The Minshull Street façade of the Crown Court building is significantly more ornate on every floor in comparison with that facing Auburn Street both in terms of window design and sculptural ornament (Fig.8). This reflects its greater significance to the building given that it is its entrance front. The lancet-windows and doorways feature a type of short, stubby column that became typical of Victorian Gothic (Fig.9), but which was not typical of medieval architecture (even though columns were included in the style).
Below - Fig.8: Exterior façade of the Crown Courts Building, Minshull Street, viewed from Minshull Street. © Peter N. Lindfield.
Below - Fig.9: Detail of the exterior façade of the Crown Courts Building, Minshull Street, viewed from Minshull Street. © Peter N. Lindfield.
Below - Fig.10: Main Victorian entrance to the Crown Courts Building, Minshull Street, viewed from Minshull Street. © Peter N. Lindfield.
Above the main gabled doorway (Fig.10) are more ornate windows where each pair of lancets under a main arch-head are crested by an oculus: this adds architectural complexity and further visually reinforces the visual importance of the main entrance. The clock tower, on the north-west of this façade, features corner turrets, known as bartizans, at the top level and are typical of military and baronial architecture that also entered into the vocabulary of civic buildings (Fig.1). The crenulations (also known as castellations or battlements), as well as arrow-slit windows on the tower also mimic military architecture—castles, although the crenulations are also found on church façades too. The clock tower, therefore, can be seen to indicate the militaristic—or defensive—nature of the building: in this case defending the rule of law and justice.
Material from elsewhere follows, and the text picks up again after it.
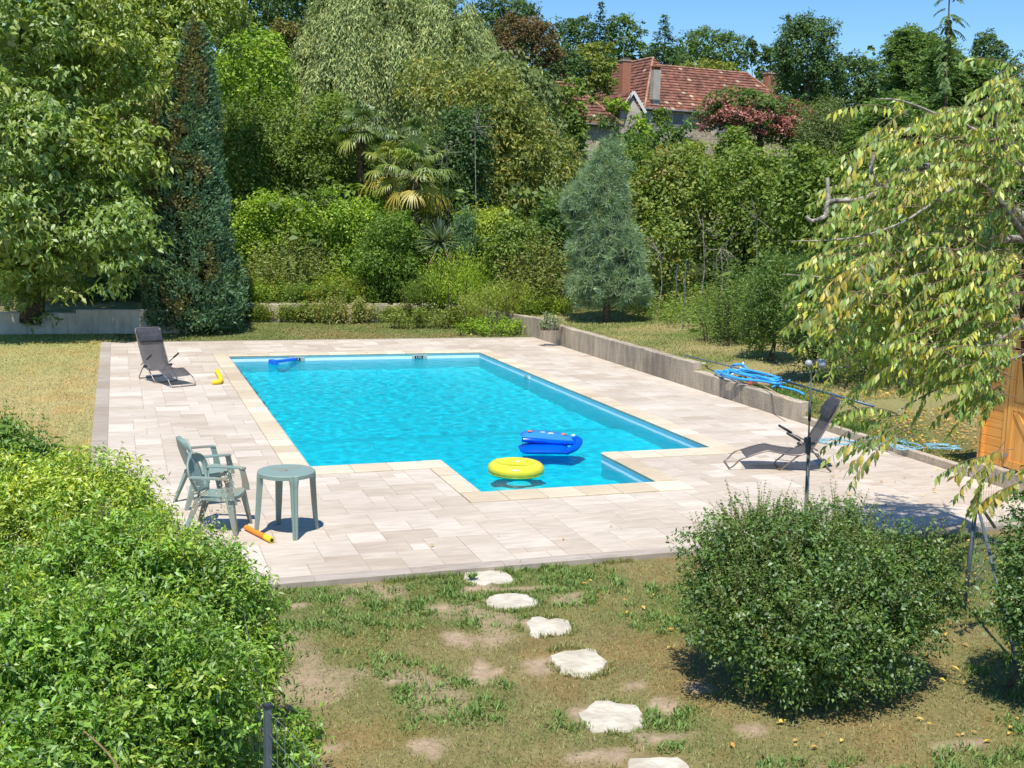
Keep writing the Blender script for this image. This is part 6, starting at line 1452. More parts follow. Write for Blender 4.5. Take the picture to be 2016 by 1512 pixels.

Above - Fig.11: Detail of Manchester’s coat of arms above the main Victorian entrance to the Crown Courts Building, Minshull Street. © Peter N. Lindfield.
There are two notable additions to the building’s ornament. Firstly, the tower has five empty shields on each ‘face’—ideally, they would contain heraldry, but in the Victorian period empty shields were incorporated into Gothic buildings out of a sense of continuing tradition by imitating the heraldic ornament used to decorate medieval structures. Above the main entrance on Minshull Street the shield is carved with the coat of arms of Manchester: a design granted in 1842 by the College of Arms in London (Fig.11).
Below - Fig.12: Detail of the grotesques flanking the entrances to the Crown Courts Building, Minshull Street. © Peter N. Lindfield.
The use of Manchester’s coat of arms over main entrance links the proceedings of the court with defending law and order in the city. Manchester’s shield is also found on both sides of the main entrance’s gable, and each is held by one of the armorial’s supporters (white hart on the left, and lion on the right). The second ornamental addition to the building is the grotesque animals flanking (Figs 12a–12d) the doorways on the Minshull Street façade. These sculptures were produced by Earp & Hobbs, a firm based in Chorlton-upon-Medlock, Manchester known for their specialism in Gothic ornament: Thomas Earp is famous for restoring the Elanor Cross in Charing Cross, London. The Earp & Hobbs animal grotesques are not gargoyles—they may look like they are, but gargoyles are part of a building’s guttering and are waterspouts to throw rain away from walls.
Above - Fig.13: Detail of the Victorian structure and the sympathetic twentieth-century addition to the Crown Courts Building, Minshull Street. © Peter N. Lindfield.
As already noted, James Stevenson’s additions to the north east of the Crown Court on Bloom Street are sympathetic to the original structure (Fig.13). The extension matches the polychrome appearance of Worthigton’s building, and the window arrangement is mimicked. Unlike the Worthington-designed windows, they are all rectangular and have no real affinity with the Victorian Gothic fenestration. Worthington’s gables above the building’s parapet are also reproduced on the extension, with glazing bars added in the glazing to Stevenson’s addition to mimic the originals (Fig.14).
Below - Fig.14: Detail of the Victorian structure and the sympathetic twentieth-century addition to the Crown Courts Building, Minshull Street, viewed from Auburn Street. © Peter N. Lindfield.
The twentieth-century addition to the Court building is, consequently, both sympathetic and, at the same time, modern. Interestingly, where Worthington’s building is obscured by the twentieth-century addition—the Aytoun Street façade—Gothic characteristics are notably absent. This façade, now the building’s main entrance, presents a modern face to the world and is entirely distanced from the historic, nineteenth-century Gothic building (Fig.15).
Above - Fig.15: Aytoun façade of the Crown Courts Building, Minshull Street. © Peter N. Lindfield.
[3] John Ruskin, The Stones of Venice, vol. 2.